FRENCH LIFE: The Entente Cordiale in an EU context.

A close chum of ours here told a very funny story over lunch the other day about how a French builder put in an outrageous quote to do a small job for him. When asked why the price was so high, the supplier replied to our friend:

“Eh bien Monsieur, because I have so little work at the moment, it will be necessary to charge you more so I can make ends meet”.

In a million different ways, this sums up the French attitude to perfection: “I’m hard up, so you must pay more.” I keep telling people I am a francophile, and it’s true. But like all people who understand the Gallic culture reasonably well, I feel suitably qualified to be rude about la folie francaise. It’s like being family – in pretty much the same way as I observe the terminal madness of the British, and the rigidity of the Germans.

On a grander scale, the French deputy Foreign Minister accused the Germans two weeks ago of being “far too successful”. My German father-in-law throws his hands up on hearing this sort of illogic. And while a liberal German whose family were anti-Nazi, he is inclined to remark that sixty years of war reparations (called the Common Agricultural Policy) are more than enough, thank you very much. He has a point.

It is a tribute to the thickness of French skin that, on commissioning a survey about foreign attitudes to them as a nation in 2007, they were flabbergasted to discover that des etrangers find them arrogant, selfish, and rather inclined to take the piss.

This week contained a religious holiday on Thursday – although France is technically an atheist State. That being the day before Friday, most of the French faire le pont, roughly translated as taking a four-day weekend. Most national holidays here fall on Thursdays and Tuesdays – and coincidence has nothing to do with it. There are even some times in the year when a Thursday holiday is followed by a Tuesday holiday. Quite a few citizens therefore take a day each end on top and have a proper vacance.

But ask a Frenchman which nation takes the least holiday leave in Europe, and they will instantly assert “We French”. This is said in a tone suggesting that everyone else in the EU is a bone idle barbarian.

The Swiss (even the French Swiss) enjoy joking that the objective of being French is to organise the world in order to suit the French. The Belgians joke that Sarkozy hears an asteroid is heading for earth. He asks will it hit anywhere near France, and is told no, it won’t. Please don’t interrupt me again when I’m busy doing the crossword, he replies.

Our roofer M.Ruggeri insisted (when I rang him today) that we hadn’t seen him for three days because he’d been waiting for the weather to change. It hasn’t rained for longer than half an hour over that period. I would’ve asked him what he was waiting for the weather to change into (Euros, perhaps) but it doesn’t do to argue. He insists the weather will be fine on Monday.
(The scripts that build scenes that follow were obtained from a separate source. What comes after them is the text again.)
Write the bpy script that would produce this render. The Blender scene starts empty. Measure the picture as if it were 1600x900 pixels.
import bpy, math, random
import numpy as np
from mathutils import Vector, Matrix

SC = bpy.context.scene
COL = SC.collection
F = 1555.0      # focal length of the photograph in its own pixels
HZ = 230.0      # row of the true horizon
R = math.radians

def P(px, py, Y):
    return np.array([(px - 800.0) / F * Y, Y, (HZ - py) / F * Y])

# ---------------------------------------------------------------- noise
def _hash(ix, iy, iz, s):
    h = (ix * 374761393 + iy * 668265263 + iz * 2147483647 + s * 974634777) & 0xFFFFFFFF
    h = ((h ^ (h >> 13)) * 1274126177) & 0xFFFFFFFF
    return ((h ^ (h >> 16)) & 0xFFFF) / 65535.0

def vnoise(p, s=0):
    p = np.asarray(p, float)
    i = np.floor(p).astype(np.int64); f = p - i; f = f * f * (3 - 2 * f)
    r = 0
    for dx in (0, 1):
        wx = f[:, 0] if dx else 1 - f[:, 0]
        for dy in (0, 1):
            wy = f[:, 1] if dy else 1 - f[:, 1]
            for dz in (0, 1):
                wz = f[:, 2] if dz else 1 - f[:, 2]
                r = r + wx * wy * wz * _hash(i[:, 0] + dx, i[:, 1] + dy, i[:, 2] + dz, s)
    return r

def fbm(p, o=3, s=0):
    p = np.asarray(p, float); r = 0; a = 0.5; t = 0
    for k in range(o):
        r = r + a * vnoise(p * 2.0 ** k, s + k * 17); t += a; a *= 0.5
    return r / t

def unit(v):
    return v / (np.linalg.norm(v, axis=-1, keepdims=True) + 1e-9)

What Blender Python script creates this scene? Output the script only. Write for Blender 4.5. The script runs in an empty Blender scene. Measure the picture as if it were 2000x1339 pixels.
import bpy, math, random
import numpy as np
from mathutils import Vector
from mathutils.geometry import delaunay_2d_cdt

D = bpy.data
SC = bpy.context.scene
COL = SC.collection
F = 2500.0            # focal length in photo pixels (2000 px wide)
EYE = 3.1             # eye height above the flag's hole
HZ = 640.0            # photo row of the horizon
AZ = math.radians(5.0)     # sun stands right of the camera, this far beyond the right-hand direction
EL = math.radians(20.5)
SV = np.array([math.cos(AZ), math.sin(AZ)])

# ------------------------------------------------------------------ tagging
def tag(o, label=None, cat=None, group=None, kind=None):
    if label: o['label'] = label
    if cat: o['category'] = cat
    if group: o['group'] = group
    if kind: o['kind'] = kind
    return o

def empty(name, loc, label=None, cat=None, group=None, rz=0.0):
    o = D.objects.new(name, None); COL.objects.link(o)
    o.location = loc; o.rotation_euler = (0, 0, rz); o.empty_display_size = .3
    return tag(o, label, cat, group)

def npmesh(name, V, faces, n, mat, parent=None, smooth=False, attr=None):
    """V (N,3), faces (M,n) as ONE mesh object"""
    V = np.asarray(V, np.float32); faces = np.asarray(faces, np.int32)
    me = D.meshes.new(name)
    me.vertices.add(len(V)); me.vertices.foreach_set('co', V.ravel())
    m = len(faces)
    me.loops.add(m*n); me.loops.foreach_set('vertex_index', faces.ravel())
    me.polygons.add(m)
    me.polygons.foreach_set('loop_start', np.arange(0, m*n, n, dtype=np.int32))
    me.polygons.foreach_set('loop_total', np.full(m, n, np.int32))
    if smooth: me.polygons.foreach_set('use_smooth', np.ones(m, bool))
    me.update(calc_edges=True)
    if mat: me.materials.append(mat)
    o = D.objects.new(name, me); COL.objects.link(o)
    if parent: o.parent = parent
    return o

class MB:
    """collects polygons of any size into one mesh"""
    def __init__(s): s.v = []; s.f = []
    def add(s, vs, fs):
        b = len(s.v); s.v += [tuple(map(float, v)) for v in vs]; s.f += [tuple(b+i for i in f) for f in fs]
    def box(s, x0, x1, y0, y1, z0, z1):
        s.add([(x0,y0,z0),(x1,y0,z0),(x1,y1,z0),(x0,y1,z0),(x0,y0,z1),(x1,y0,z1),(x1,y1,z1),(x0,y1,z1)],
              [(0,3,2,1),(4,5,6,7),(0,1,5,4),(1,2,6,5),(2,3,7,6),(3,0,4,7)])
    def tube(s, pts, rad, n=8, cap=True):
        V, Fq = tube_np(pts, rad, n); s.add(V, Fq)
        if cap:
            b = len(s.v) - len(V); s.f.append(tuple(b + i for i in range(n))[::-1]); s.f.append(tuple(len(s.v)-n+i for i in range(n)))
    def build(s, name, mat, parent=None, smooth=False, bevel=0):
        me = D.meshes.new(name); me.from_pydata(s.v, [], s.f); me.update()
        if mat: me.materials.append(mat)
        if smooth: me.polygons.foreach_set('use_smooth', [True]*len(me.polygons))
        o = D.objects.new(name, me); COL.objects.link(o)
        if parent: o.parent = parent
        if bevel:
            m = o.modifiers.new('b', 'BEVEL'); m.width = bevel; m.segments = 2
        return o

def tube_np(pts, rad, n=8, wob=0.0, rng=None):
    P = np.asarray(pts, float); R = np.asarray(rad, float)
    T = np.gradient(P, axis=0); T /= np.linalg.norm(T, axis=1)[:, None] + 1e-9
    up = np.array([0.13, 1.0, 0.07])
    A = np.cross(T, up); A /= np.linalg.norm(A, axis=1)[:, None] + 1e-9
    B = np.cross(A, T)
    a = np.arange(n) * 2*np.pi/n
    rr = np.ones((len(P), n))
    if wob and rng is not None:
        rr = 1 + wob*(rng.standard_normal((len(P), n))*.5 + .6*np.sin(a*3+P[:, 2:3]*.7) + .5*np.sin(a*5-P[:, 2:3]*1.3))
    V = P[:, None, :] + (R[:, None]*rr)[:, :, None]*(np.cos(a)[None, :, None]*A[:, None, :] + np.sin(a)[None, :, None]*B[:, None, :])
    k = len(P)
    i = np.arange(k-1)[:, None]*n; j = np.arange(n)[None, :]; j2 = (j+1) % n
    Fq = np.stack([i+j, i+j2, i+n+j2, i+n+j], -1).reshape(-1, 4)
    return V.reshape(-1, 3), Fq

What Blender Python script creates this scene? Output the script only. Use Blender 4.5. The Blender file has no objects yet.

The Meteo says it will rain all day.

Talking of Sarkozy, a Parisian gossip of my acquaintance told me a few weeks back that the French President had remarked – in relation to Angela Merkel’s impatience with her spendthrift EU partners – “The bloody Germans are reverting to type”. I told him mischievously that of course the French would never revert to type, as they never vary from type anyway. She laughed out loud….as do most educated French when faced with their image – for if nothing else, they understand irony.

I suspect this is why the English bourgeoisie like the French so much: for their je m’en fou thing is an act, in precisely the same way as our air of superiority is an affectation. We are two nations with almost nothing in common except this chronic inferiority complex – and a shared suspicion of the Germans in triumphalist mood.

French European diplomacy plays entirely on English suspicion of the Germans, and German guilt. The French plan is to stay vaguely entente cordiale with les Rosbifs, so that when they finally fall out with le Bosh, the English can be dragged in on the French side….and blamed for any and all defeats. Then – when the war is over – the Germans will pay for the next thirty years. From 1870 until the present day, this has worked a treat.

Our M. Ruggeri is a nice bloke – ‘un bon type’ as the French say – but he is very French. He put up the scaffolding in preparation for tackling our roof, managing in doing so to completely blot out our TV reception via the dish. When I tackled him about this, he shrugged and said that to demonter the scaffolding would involve great difficulty. I was left feeling guilty for interrupting his important work for such a feeble reason. But when he’d gone, I took down the offending bit of metal obstruction in just under five minutes.

When I was in Austria skiing the Christmas before last, I fell into conversation with an easy-going barkeeper in Zell am See. We talked a bit about the EU and then he spoke as follows:

“Excuse me for saying this” he said, “But the main thing wrong with the EU is that you and the French are in it. If you weren’t, it would all work perfectly.

Both my francophilia and my patriotic sides are inclined to agree with him.